Analysis: GOP’s long-term Supreme Court strategy pays off
NEW YORK — Three years of political upheaval. Early morning Twitter blasts. Scores of startling headlines. For the Republican Party, all the chaos of the Trump era has been building toward a week like this.
The party’s long-term strategy to focus on the Supreme Court — highlighted by an audacious decision not to allow a vote in 2016 on President Barack Obama’s judicial pick — culminated this week with a series of conservative rulings and another vacancy. With Justice Anthony Kennedy set to retire at the end of next month, President Donald Trump is poised to appoint his second justice in as many years, giving conservatives a potential bulwark on the bench that could offset national demographic trends that appear set to favour Democrats in the decades ahead.

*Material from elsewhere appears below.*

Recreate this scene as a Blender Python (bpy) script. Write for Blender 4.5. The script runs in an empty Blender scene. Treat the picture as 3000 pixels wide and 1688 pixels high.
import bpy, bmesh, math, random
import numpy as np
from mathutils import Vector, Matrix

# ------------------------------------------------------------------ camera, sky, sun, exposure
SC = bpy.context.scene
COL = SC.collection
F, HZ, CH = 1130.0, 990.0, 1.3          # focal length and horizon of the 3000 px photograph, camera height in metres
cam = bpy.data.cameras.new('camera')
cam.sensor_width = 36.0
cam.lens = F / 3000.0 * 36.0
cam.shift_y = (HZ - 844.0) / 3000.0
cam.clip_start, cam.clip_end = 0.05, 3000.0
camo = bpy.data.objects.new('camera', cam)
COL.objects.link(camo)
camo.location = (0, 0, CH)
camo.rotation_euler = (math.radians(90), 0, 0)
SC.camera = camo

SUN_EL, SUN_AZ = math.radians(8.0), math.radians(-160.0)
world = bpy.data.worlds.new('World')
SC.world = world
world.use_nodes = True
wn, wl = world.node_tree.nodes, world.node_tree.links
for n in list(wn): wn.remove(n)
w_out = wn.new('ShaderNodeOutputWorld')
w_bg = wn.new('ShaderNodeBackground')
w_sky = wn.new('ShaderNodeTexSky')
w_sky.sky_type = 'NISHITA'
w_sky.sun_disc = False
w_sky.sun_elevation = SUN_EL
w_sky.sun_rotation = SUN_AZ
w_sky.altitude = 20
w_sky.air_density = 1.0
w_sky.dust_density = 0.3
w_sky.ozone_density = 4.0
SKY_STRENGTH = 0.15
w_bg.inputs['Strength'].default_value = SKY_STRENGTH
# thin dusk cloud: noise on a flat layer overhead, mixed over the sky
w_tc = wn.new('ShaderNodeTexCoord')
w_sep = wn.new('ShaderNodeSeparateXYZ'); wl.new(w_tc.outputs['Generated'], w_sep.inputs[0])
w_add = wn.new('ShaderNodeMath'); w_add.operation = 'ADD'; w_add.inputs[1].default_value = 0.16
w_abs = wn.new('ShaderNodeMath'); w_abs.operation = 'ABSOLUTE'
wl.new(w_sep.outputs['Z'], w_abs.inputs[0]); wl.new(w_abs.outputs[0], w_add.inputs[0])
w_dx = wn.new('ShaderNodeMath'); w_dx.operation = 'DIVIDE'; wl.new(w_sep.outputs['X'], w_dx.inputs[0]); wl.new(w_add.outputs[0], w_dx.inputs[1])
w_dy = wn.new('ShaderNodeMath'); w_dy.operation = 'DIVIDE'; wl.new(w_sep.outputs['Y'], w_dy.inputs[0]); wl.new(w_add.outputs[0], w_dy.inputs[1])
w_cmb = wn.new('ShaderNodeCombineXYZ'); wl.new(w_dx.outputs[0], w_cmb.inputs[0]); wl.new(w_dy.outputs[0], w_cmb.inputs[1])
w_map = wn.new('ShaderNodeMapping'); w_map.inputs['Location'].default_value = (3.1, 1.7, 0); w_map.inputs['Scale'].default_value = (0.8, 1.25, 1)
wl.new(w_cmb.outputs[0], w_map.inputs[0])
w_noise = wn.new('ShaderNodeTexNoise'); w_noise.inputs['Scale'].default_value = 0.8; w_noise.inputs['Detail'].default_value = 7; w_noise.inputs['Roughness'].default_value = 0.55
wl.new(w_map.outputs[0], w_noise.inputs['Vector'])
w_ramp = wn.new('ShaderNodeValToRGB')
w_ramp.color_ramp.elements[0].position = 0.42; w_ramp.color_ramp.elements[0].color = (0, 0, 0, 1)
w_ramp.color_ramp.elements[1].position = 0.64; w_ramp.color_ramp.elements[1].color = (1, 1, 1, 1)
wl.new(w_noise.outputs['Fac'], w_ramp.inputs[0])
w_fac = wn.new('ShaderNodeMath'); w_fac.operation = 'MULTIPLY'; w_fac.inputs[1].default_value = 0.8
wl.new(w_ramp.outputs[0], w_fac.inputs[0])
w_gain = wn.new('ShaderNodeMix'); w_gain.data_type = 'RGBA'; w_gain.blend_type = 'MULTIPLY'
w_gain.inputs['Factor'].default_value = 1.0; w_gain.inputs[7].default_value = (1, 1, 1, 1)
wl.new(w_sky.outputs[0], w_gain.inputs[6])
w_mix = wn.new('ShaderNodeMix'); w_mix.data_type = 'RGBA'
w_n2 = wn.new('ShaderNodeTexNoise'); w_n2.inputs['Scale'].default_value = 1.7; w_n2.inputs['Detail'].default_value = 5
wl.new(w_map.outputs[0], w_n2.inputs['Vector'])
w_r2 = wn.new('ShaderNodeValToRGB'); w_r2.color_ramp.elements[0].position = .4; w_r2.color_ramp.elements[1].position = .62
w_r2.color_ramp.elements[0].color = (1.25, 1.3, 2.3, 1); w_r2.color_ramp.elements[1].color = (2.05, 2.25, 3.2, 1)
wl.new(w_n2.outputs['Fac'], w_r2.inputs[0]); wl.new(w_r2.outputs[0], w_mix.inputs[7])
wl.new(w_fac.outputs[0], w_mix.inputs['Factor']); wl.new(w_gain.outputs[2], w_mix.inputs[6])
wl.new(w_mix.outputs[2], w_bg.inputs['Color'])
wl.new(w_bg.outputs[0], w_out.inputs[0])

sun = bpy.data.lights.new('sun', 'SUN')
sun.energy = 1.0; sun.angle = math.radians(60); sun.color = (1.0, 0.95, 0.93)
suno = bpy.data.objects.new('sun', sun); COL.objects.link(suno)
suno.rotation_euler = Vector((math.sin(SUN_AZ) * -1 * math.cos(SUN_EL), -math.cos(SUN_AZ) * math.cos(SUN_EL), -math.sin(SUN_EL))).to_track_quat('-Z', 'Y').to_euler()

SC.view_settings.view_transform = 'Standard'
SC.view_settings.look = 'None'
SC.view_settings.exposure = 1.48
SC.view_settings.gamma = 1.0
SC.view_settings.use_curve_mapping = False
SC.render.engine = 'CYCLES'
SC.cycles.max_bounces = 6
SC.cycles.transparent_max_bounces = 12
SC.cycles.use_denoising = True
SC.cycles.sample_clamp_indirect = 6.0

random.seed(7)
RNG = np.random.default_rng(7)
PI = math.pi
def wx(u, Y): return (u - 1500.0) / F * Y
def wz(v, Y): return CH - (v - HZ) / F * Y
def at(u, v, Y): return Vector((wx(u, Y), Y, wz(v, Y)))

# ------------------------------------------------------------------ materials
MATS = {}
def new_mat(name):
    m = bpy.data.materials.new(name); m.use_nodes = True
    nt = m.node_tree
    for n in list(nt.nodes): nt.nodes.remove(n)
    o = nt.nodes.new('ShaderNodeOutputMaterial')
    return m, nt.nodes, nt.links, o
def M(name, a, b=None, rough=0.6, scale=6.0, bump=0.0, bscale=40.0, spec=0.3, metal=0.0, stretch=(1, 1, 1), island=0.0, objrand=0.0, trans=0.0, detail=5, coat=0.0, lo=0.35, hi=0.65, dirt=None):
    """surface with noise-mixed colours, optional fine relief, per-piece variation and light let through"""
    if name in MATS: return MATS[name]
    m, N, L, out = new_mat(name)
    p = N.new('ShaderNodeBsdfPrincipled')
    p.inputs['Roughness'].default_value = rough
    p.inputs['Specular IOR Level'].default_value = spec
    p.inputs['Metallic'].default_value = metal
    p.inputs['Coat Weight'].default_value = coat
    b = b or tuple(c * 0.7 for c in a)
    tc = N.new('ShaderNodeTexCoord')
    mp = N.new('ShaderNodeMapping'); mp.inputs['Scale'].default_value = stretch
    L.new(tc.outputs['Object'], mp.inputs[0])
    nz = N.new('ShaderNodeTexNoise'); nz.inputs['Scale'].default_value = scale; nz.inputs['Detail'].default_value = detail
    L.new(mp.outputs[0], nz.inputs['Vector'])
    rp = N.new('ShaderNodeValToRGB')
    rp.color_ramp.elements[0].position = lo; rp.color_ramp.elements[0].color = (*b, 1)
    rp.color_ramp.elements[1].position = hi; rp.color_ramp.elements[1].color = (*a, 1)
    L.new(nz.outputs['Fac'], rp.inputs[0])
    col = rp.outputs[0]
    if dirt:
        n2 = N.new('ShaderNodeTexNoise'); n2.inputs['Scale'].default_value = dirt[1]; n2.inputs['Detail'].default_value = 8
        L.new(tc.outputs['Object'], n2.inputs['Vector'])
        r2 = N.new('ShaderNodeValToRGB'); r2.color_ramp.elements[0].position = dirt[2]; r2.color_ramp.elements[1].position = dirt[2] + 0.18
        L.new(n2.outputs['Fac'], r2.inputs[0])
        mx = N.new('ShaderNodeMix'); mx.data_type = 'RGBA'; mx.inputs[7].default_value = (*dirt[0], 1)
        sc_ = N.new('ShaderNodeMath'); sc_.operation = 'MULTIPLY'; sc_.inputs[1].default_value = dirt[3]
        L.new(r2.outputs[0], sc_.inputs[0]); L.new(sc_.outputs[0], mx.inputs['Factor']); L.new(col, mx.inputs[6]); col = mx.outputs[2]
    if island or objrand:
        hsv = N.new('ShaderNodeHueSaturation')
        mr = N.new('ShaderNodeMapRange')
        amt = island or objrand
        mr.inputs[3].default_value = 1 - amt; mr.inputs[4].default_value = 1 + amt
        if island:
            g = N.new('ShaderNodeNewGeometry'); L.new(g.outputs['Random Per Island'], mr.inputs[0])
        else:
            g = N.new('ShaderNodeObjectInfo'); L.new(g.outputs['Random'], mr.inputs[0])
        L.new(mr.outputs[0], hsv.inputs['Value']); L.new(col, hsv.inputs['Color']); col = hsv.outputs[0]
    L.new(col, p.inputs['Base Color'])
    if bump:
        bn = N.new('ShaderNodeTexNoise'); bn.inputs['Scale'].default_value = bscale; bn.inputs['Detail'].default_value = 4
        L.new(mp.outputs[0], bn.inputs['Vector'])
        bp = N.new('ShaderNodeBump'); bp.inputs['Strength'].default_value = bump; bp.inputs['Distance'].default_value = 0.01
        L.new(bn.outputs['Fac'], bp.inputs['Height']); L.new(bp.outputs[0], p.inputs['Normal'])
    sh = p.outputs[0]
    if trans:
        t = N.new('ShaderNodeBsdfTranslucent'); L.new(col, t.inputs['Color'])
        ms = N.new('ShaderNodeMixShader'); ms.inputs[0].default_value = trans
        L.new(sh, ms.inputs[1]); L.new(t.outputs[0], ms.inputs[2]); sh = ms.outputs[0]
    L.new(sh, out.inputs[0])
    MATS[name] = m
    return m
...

Though Trump, who has little fixed ideology, has been an unpredictable and at times frustrating governing partner for the Republican leadership, he has largely adhered to GOP orthodoxy when it comes to judicial appointments, including his selection of Neil Gorsuch for the Supreme Court a year ago. And the president, in the moments after Kennedy’s retirement was announced, made clear that he understood the opportunity to shape the court for generations.
“It’s always been considered a tremendous — a tremendously important thing,” the president said at the White House on Wednesday. “Some people think outside of, obviously, war and peace, it’s the most important thing that you could have.”